The Versailles court near Paris instructed Amazon.fr to pay the association €100,000 in damages and €1,000 for each day it continues to violate the 1981 Lang law that capped discounts on book prices at 5%. The law was named after the then culture minister Jack Lang.
Amazon will have to start paying the daily fine ten days after it receives the official notification of the decision, and has a month to lodge an appeal.
According to French newspaper Le Monde, Amazon France m.d. Xavier Garambois said he was disappointed by the ruling and was likely to appeal once his lawyers had examined the decision. Amazon.fr is continuing to offer free deliveries. Garambois said that "the company would not change its sales policy from one day to the next".
Last June, the Paris appeal court ruled against France Télécom subsidiary Alapage.com for offering free book deliveries and gift vouchers, and awarded the SLF 50,000 euros in damages. Alapage, which has taken the case to the Supreme Court, as well as rival etailers FNAC.com and Chapitre.com were still flagging free book deliveries within mainland France on Dec. 12.
But the SLF will not sue FNAC and Chapitre, because they have promised to stop the practice as soon as Amazon and Alapage do so, according to SLF president Benoît Bougerol. FNAC and Chapitre started offering free deliveries much later than the other two, and only to keep up with their competitors, Bougerol told The Bookseller. He hopes the Supreme Court will hand down its Alapage ruling next year.

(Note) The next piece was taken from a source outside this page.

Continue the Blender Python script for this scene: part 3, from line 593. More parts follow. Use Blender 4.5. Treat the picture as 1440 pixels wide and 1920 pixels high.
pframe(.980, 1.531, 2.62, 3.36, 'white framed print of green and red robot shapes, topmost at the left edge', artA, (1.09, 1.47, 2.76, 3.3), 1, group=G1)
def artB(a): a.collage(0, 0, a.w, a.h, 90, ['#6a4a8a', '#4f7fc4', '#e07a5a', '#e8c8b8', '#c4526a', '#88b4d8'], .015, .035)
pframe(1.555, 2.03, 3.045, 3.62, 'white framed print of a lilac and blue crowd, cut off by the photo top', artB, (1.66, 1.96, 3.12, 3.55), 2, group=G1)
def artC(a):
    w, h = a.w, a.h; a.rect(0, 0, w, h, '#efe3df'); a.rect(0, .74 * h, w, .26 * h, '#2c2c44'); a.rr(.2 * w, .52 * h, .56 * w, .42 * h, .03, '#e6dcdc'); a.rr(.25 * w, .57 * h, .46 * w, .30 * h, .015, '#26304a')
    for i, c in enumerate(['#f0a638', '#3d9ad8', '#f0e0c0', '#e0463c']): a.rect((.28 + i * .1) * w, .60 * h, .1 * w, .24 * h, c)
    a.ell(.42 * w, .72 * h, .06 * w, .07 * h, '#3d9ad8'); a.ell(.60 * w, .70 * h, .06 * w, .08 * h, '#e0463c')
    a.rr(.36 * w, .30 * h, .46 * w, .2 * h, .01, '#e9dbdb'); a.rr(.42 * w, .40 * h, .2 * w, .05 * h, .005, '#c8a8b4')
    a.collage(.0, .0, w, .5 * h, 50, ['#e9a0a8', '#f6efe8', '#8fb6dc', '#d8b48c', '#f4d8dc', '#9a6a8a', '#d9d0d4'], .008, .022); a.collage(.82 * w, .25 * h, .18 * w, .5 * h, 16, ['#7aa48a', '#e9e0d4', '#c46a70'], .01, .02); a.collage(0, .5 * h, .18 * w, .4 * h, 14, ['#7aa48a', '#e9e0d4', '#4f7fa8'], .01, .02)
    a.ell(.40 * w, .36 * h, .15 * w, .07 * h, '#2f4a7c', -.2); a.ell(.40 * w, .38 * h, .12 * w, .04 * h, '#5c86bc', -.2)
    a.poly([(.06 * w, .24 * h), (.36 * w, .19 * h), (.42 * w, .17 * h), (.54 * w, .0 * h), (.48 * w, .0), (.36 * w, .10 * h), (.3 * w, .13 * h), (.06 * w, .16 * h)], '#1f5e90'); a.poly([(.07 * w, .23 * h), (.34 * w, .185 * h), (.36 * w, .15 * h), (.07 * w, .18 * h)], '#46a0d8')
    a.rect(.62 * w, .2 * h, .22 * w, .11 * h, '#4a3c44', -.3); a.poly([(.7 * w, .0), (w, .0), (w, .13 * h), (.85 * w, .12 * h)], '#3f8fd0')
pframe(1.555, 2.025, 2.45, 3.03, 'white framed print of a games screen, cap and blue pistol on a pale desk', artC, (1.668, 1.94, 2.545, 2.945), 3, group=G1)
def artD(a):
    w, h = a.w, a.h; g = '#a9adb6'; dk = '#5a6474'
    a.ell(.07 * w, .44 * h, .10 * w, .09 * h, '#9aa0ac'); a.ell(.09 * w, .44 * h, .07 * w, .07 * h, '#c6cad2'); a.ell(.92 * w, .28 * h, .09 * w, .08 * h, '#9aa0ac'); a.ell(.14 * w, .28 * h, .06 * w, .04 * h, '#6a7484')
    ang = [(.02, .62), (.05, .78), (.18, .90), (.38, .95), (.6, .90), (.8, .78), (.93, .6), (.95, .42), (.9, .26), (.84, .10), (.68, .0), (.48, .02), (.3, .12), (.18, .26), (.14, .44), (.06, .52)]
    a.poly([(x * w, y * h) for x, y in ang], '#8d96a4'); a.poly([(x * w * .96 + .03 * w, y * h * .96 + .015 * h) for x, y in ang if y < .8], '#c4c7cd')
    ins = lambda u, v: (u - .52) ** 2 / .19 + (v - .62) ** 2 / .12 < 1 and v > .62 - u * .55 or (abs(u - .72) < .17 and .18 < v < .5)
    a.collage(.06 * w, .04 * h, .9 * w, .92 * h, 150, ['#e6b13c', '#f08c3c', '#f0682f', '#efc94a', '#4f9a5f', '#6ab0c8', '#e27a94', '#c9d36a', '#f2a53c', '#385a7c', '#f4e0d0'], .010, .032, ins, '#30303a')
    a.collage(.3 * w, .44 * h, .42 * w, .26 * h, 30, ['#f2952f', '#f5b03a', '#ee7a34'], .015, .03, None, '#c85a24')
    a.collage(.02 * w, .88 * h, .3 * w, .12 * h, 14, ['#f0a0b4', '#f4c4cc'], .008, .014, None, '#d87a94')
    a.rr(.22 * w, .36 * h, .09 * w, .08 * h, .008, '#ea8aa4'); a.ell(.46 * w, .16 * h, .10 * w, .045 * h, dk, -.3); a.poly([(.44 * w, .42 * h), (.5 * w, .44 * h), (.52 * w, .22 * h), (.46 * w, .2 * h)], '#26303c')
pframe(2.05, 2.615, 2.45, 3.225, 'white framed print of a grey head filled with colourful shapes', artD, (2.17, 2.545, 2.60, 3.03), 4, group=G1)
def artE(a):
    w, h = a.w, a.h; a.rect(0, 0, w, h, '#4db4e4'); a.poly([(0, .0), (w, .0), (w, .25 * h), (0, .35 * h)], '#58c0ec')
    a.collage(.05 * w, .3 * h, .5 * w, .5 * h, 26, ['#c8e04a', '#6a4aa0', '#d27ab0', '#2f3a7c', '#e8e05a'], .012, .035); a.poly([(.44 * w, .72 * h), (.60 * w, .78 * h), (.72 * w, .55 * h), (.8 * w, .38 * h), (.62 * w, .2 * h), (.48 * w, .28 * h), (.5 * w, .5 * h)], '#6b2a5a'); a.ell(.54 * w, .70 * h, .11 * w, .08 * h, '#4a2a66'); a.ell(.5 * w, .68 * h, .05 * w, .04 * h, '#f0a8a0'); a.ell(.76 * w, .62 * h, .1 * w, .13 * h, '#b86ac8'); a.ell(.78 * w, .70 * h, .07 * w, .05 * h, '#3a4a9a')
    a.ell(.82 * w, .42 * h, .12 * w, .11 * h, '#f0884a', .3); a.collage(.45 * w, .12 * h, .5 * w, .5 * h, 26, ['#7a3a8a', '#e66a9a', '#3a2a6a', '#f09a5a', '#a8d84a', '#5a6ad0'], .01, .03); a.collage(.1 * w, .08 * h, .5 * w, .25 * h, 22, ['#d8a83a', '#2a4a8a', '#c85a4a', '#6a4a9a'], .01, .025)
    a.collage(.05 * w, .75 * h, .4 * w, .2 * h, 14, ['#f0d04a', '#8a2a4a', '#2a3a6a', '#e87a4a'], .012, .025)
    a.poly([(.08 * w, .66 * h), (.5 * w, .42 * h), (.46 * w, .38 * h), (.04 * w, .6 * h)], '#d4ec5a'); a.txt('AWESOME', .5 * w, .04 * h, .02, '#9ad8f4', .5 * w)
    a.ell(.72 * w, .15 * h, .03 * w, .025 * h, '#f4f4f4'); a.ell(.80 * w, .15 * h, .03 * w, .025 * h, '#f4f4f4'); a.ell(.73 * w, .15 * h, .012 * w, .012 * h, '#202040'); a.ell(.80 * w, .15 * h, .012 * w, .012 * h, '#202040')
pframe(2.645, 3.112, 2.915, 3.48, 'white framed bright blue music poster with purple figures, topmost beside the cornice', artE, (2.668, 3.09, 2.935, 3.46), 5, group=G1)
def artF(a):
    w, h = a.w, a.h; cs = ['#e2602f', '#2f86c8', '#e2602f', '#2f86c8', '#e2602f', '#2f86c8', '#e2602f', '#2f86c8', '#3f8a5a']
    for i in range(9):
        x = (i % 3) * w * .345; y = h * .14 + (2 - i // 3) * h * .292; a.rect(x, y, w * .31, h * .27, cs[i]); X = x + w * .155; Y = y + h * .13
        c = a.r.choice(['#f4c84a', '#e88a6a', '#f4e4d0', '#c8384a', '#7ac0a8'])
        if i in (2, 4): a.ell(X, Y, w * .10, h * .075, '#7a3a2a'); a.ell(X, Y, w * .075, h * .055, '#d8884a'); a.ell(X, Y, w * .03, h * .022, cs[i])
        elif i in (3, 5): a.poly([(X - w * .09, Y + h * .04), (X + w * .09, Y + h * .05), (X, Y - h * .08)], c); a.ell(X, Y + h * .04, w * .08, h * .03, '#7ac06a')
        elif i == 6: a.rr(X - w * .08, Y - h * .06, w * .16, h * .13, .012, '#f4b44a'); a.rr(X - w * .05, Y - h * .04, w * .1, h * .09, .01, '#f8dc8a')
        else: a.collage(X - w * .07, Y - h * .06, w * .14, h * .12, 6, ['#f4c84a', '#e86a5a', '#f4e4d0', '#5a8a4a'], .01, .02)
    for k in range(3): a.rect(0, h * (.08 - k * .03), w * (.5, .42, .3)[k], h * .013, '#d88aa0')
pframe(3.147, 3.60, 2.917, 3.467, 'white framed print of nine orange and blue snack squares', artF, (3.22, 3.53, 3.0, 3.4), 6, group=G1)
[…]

The SLF said the purpose of the litigation was to ensure that "internet sites respect the letter and the spirit of the (1981) law".
"Online operators sell at a loss in order to capture market share and « destabilise a market that is already fragile," the association added. "It is a dangerous and predatory attitude (and violates) the law’s goal of maintaining diversity and cultural creation."
Separately, the SLF announced that Guillaume Husson, head of the French Culture Ministry’s book and reading division, would take over from Olivier L’Hostis as SLF general secretary next February.